__Task objective__: Omit all images. Transcribe the rest of the material below exactly.

◇ ◇ ◇

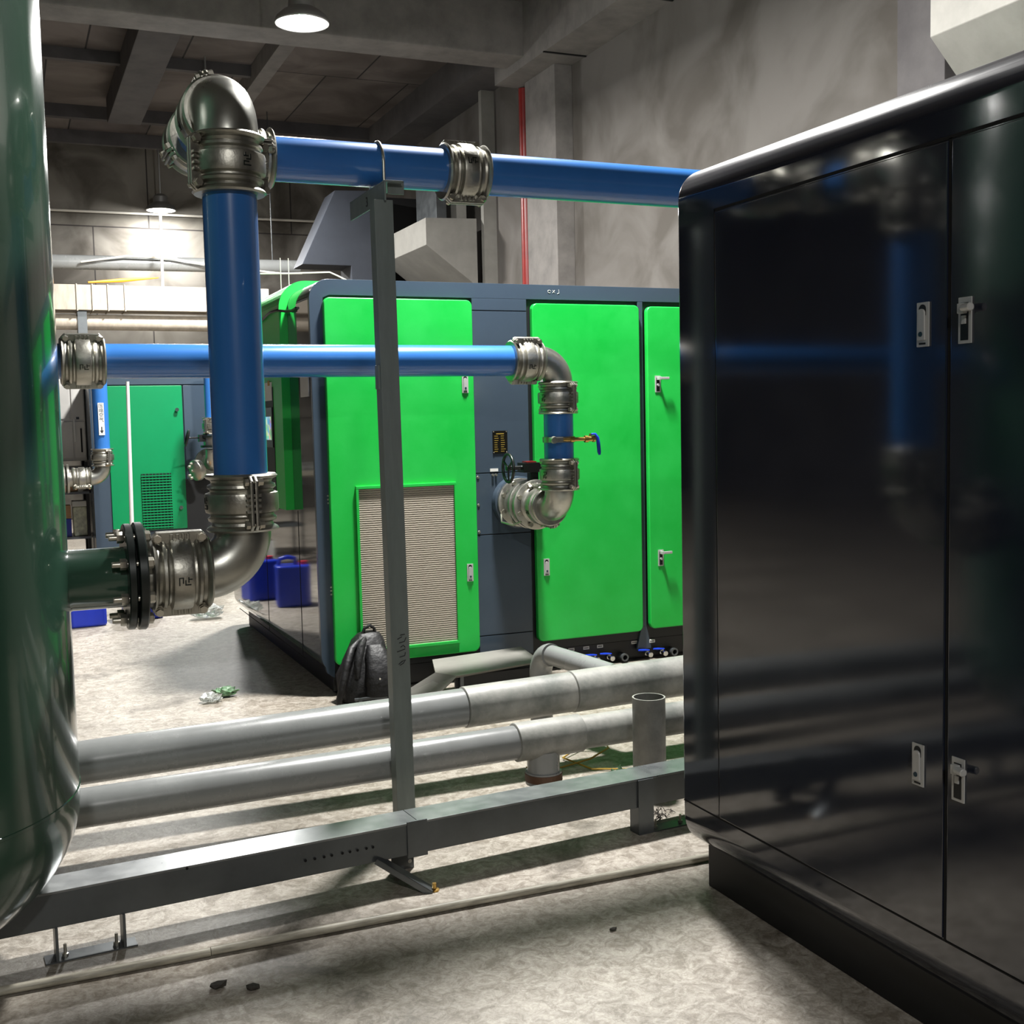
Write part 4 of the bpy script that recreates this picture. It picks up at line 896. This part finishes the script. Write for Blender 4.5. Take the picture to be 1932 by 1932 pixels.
# stones, scraps
def stone(x, y, r, sd, label):
    rnd = random.Random(sd); bm = bmesh.new(); bmesh.ops.create_icosphere(bm, subdivisions=1, radius=1)
    for v in bm.verts:
        k = 1+rnd.uniform(-.25, .25); v.co = Vector((v.co.x*r*k*1.2, v.co.y*r*k, (v.co.z*.5+.45)*r*k*.9))
    me = bpy.data.meshes.new('stone'); bm.to_mesh(me); bm.free(); me.materials.append(M['stone']); o = bpy.data.objects.new('stone', me); C.objects.link(o)
    o.location = (x, y, 0.001); tag(o, label, 'stone', 'loose dark stones')
stone(.447, 3.10, .021, 1, 'left dark rubble piece below the white conduit')
stone(.53, 3.045, .017, 2, 'right dark rubble piece below the white conduit')
stone(1.56, 2.94, .010, 3, 'tiny dark stone alone on the bright floor before the navy cabinet')
stone(.25, 4.0, .014, 4, 'small brown crumb beside the tank under the drain pipes')
mb = MB(); rnd = random.Random(4)
for k in range(26):
    x, y = 2.2+rnd.uniform(-.06, .06), 3.72+rnd.uniform(-.035, .035); a = rnd.uniform(0, PI); l = rnd.uniform(.015, .04)
    mb.sweep([(x, y, .004), (x+l*.5*math.cos(a), y+l*.5*math.sin(a), rnd.uniform(.006, .03)), (x+l*math.cos(a), y+l*math.sin(a), .004)], .0014, 4)
o = one(mb, 'twig_scraps', 'stone', 'small heap of dark twigs by the right trunk leg', 'scraps'); o['kind'] = 'stuff'
mb = MB()
for k in range(30):
    x, y = 1.93+rnd.uniform(-.12, .12), 3.93+rnd.uniform(-.03, .03); a = rnd.uniform(0, PI); l = rnd.uniform(.015, .045)
    mb.sweep([(x, y, .004), (x+l*.5*math.cos(a), y+l*.5*math.sin(a), rnd.uniform(.006, .02)), (x+l*math.cos(a), y+l*math.sin(a), .004)], .0014, 4)
o = one(mb, 'shavings', 'cable', 'scatter of pale plastic shavings under the drain tee', 'scraps'); o['kind'] = 'stuff'
one(MB().sweep([(1.98, 4.50, .008), (2.10, 4.42, .010), (2.25, 4.42, .03), (2.38, 4.50, .04), (2.42, 4.60, .03), (2.30, 4.63, .02), (2.18, 4.55, .01), (2.22, 4.35, .008), (2.5, 4.2, .008)], .004, 6), 'wire_loop', 'yellow', 'loose loop of yellow wire on the floor behind the drain tee', 'wire')
# slim white pole in the middle distance
one(MB().sweep([(1.05, 11.5, 0), (1.082, 11.5, 1.925)], [.022, .016], 10), 'white_pole', 'white', 'slim white pole standing before the far deep green door', 'pole')
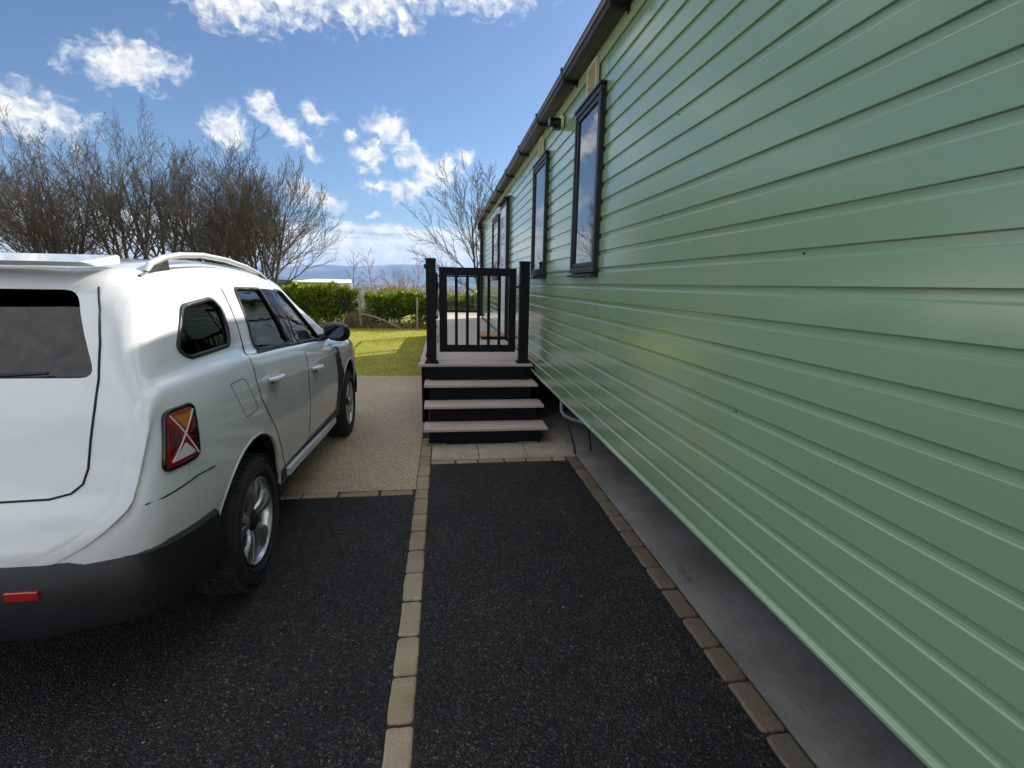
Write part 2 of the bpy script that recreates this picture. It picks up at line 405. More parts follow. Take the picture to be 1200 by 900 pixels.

◇ ◇ ◇

__Task output__:
Write part 4 of the bpy script that recreates this picture. It picks up at line 896. This part finishes the script. Write for Blender 4.5. Take the picture to be 1932 by 1932 pixels.
# stones, scraps
def stone(x, y, r, sd, label):
    rnd = random.Random(sd); bm = bmesh.new(); bmesh.ops.create_icosphere(bm, subdivisions=1, radius=1)
    for v in bm.verts:
        k = 1+rnd.uniform(-.25, .25); v.co = Vector((v.co.x*r*k*1.2, v.co.y*r*k, (v.co.z*.5+.45)*r*k*.9))
    me = bpy.data.meshes.new('stone'); bm.to_mesh(me); bm.free(); me.materials.append(M['stone']); o = bpy.data.objects.new('stone', me); C.objects.link(o)
    o.location = (x, y, 0.001); tag(o, label, 'stone', 'loose dark stones')
stone(.447, 3.10, .021, 1, 'left dark rubble piece below the white conduit')
stone(.53, 3.045, .017, 2, 'right dark rubble piece below the white conduit')
stone(1.56, 2.94, .010, 3, 'tiny dark stone alone on the bright floor before the navy cabinet')
stone(.25, 4.0, .014, 4, 'small brown crumb beside the tank under the drain pipes')
mb = MB(); rnd = random.Random(4)
for k in range(26):
    x, y = 2.2+rnd.uniform(-.06, .06), 3.72+rnd.uniform(-.035, .035); a = rnd.uniform(0, PI); l = rnd.uniform(.015, .04)
    mb.sweep([(x, y, .004), (x+l*.5*math.cos(a), y+l*.5*math.sin(a), rnd.uniform(.006, .03)), (x+l*math.cos(a), y+l*math.sin(a), .004)], .0014, 4)
o = one(mb, 'twig_scraps', 'stone', 'small heap of dark twigs by the right trunk leg', 'scraps'); o['kind'] = 'stuff'
mb = MB()
for k in range(30):
    x, y = 1.93+rnd.uniform(-.12, .12), 3.93+rnd.uniform(-.03, .03); a = rnd.uniform(0, PI); l = rnd.uniform(.015, .045)
    mb.sweep([(x, y, .004), (x+l*.5*math.cos(a), y+l*.5*math.sin(a), rnd.uniform(.006, .02)), (x+l*math.cos(a), y+l*math.sin(a), .004)], .0014, 4)
o = one(mb, 'shavings', 'cable', 'scatter of pale plastic shavings under the drain tee', 'scraps'); o['kind'] = 'stuff'
one(MB().sweep([(1.98, 4.50, .008), (2.10, 4.42, .010), (2.25, 4.42, .03), (2.38, 4.50, .04), (2.42, 4.60, .03), (2.30, 4.63, .02), (2.18, 4.55, .01), (2.22, 4.35, .008), (2.5, 4.2, .008)], .004, 6), 'wire_loop', 'yellow', 'loose loop of yellow wire on the floor behind the drain tee', 'wire')
# slim white pole in the middle distance
one(MB().sweep([(1.05, 11.5, 0), (1.082, 11.5, 1.925)], [.022, .016], 10), 'white_pole', 'white', 'slim white pole standing before the far deep green door', 'pole')
Write part 2 of the bpy script that recreates this picture. It picks up at line 405. More parts follow. Take the picture to be 1200 by 900 pixels.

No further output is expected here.